DATA TO PROCESS ::

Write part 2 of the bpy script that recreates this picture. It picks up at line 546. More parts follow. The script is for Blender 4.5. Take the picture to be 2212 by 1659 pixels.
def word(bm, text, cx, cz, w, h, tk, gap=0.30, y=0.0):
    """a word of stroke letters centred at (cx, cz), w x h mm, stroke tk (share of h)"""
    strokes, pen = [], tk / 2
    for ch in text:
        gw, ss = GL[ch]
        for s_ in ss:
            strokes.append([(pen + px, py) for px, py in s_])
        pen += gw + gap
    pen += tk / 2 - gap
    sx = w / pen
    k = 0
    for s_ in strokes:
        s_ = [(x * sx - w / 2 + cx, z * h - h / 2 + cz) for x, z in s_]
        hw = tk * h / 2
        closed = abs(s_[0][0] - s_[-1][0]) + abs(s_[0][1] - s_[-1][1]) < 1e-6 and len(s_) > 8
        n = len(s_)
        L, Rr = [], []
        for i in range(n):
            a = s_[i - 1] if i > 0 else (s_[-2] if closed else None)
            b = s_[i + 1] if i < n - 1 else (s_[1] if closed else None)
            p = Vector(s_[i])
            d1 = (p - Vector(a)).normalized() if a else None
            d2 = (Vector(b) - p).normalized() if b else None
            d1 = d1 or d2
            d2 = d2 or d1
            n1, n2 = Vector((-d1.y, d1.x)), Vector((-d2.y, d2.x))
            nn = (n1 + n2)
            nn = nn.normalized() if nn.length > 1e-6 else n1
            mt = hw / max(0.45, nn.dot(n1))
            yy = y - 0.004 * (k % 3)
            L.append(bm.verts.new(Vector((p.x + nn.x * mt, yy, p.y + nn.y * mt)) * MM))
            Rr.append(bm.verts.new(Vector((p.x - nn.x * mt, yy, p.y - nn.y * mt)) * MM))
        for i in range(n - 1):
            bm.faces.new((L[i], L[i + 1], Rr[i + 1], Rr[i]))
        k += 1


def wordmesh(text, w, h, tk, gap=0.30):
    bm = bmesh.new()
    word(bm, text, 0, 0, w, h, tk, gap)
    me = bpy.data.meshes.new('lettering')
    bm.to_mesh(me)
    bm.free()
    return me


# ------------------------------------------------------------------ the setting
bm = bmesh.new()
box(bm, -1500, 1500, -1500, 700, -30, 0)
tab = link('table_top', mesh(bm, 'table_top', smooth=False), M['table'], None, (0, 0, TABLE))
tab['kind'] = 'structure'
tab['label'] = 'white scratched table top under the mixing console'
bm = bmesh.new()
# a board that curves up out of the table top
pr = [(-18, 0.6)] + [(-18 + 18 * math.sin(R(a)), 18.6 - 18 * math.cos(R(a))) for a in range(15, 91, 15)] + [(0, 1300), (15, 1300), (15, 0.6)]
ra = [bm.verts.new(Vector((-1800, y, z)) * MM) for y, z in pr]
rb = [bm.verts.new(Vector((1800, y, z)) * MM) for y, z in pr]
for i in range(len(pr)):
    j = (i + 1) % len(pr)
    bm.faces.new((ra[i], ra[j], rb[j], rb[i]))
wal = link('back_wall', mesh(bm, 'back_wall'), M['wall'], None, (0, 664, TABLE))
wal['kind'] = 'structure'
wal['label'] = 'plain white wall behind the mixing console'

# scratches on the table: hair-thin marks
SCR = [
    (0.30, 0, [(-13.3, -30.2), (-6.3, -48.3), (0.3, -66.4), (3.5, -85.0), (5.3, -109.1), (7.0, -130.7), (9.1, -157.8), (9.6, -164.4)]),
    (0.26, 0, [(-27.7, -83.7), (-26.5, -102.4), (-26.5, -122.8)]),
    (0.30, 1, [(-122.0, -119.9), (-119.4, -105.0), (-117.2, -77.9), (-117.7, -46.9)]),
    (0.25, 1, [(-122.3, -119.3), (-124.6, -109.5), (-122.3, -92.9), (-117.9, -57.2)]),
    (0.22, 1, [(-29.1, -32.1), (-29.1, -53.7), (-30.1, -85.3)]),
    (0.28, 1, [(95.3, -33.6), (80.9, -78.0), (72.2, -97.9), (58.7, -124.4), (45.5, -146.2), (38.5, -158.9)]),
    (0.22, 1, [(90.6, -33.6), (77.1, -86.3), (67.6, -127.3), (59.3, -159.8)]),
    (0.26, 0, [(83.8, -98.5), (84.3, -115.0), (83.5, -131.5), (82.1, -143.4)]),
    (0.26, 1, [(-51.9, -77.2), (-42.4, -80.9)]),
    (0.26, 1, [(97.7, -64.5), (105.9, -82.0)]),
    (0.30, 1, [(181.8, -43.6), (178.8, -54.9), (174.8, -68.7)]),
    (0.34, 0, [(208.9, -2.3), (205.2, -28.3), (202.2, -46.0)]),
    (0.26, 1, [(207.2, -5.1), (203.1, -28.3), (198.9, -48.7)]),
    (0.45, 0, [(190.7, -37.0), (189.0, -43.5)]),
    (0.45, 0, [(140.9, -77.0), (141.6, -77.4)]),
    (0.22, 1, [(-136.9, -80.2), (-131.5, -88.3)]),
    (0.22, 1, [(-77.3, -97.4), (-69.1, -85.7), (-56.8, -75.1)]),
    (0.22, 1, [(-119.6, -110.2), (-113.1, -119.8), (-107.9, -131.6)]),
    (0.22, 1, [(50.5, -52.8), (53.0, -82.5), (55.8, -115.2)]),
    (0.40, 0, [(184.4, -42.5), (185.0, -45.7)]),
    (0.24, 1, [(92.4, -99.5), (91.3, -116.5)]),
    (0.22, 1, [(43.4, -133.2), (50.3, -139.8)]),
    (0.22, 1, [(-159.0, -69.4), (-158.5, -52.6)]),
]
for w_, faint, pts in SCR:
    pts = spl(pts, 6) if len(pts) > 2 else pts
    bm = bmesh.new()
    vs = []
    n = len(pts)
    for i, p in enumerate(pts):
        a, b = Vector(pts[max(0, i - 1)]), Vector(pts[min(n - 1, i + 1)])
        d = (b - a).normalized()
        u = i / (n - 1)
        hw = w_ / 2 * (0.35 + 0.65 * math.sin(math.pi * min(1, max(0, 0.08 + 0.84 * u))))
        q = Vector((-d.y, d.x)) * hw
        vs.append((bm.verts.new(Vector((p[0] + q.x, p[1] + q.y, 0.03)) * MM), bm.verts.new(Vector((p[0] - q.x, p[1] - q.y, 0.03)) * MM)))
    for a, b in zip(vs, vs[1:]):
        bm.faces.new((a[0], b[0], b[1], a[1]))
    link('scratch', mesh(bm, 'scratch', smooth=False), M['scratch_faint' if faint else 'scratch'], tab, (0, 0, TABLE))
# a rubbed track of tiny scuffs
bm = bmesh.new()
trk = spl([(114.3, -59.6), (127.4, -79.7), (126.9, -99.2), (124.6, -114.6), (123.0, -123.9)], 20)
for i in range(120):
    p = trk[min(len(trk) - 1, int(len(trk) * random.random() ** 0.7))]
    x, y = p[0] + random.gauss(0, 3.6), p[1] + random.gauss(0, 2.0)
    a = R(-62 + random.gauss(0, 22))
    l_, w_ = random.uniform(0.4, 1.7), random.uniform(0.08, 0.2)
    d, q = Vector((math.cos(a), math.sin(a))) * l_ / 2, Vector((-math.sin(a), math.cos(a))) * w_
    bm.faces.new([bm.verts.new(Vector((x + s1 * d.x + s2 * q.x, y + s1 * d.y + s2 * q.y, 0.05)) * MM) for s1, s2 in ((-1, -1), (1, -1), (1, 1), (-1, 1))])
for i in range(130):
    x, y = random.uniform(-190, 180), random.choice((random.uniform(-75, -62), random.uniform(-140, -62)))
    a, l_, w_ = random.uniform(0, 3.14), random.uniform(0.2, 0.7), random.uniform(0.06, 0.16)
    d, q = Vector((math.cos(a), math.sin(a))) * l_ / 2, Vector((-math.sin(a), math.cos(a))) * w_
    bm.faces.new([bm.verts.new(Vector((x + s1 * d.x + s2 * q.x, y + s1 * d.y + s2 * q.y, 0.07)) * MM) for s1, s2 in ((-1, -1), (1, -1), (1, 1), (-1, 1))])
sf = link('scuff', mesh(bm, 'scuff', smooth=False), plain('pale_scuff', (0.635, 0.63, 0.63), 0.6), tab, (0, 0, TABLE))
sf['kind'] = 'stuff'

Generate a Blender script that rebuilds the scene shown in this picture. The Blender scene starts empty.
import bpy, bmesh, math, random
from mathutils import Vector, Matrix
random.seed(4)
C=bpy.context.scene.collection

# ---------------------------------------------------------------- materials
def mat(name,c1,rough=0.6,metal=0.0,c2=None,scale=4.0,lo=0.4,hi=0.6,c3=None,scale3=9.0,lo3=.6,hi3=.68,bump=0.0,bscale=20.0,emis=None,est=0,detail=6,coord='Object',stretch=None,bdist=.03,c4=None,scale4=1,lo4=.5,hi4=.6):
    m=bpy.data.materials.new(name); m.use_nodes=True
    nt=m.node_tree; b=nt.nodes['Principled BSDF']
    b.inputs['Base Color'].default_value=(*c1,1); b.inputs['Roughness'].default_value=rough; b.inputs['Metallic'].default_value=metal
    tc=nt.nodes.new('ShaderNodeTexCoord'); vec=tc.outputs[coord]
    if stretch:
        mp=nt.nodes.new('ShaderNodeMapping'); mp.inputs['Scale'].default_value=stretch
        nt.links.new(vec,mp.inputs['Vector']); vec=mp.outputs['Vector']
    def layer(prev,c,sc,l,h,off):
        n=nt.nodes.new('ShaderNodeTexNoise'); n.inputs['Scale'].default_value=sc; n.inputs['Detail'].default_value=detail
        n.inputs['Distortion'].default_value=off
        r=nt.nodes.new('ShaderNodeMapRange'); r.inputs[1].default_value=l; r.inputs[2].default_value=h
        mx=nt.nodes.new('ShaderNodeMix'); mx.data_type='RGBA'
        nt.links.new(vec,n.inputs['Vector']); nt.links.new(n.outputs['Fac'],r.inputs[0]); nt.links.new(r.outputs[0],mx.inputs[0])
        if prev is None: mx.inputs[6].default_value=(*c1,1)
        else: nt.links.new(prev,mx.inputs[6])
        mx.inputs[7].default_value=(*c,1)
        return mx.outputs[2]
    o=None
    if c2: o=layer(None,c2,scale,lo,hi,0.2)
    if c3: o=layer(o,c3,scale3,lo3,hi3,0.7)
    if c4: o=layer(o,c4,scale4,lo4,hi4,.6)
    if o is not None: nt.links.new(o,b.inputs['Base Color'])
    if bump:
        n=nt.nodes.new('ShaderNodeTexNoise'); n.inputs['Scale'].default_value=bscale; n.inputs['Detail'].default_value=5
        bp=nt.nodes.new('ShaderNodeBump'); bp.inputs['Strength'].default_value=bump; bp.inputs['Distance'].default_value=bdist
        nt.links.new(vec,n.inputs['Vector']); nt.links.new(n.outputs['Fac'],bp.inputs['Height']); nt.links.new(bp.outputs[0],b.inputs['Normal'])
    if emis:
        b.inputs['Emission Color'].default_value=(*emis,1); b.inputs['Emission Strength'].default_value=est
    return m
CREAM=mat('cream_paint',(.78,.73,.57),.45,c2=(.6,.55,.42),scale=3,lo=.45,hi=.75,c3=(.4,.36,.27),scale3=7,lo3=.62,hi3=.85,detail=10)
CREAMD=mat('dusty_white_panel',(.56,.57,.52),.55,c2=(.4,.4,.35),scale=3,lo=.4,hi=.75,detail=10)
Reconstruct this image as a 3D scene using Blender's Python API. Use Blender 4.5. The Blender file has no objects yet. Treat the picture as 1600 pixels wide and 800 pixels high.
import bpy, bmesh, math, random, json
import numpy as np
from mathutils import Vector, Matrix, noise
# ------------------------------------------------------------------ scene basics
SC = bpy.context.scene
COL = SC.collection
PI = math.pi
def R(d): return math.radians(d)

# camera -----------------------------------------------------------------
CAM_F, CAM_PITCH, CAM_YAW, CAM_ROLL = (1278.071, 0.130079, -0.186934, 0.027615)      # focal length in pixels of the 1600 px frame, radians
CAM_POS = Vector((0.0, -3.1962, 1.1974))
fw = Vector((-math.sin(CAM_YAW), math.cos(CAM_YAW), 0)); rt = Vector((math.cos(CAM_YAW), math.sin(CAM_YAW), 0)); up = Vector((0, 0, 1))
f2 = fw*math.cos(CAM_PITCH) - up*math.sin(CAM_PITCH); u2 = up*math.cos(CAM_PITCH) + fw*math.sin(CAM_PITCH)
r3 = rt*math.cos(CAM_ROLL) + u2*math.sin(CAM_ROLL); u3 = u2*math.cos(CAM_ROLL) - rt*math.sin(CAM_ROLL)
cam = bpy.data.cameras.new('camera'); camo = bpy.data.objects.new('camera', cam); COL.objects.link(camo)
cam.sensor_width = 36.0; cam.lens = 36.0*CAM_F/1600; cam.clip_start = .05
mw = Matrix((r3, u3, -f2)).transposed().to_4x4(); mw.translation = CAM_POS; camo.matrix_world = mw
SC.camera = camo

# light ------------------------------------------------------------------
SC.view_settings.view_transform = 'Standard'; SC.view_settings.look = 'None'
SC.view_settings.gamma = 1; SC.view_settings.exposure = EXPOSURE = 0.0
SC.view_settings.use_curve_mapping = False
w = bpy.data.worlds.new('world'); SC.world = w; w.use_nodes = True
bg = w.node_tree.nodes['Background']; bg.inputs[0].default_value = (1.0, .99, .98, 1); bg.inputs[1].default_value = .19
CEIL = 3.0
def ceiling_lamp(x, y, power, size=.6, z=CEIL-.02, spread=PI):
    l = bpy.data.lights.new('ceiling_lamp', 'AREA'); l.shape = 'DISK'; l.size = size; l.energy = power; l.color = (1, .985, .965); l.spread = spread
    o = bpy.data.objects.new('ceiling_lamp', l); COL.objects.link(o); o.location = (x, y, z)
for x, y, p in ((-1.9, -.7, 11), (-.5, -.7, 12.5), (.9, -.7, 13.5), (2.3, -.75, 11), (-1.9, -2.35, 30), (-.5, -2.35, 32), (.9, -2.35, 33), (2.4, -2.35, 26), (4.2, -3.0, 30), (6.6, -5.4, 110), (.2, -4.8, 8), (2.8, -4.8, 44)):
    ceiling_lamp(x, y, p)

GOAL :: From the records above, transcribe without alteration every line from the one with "Generate a Blender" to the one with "C=bpy.context.scene.collection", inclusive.

EXERCISE ANSWER ::
Generate a Blender script that rebuilds the scene shown in this picture. The Blender scene starts empty.
import bpy, bmesh, math, random
from mathutils import Vector, Matrix
random.seed(4)
C=bpy.context.scene.collection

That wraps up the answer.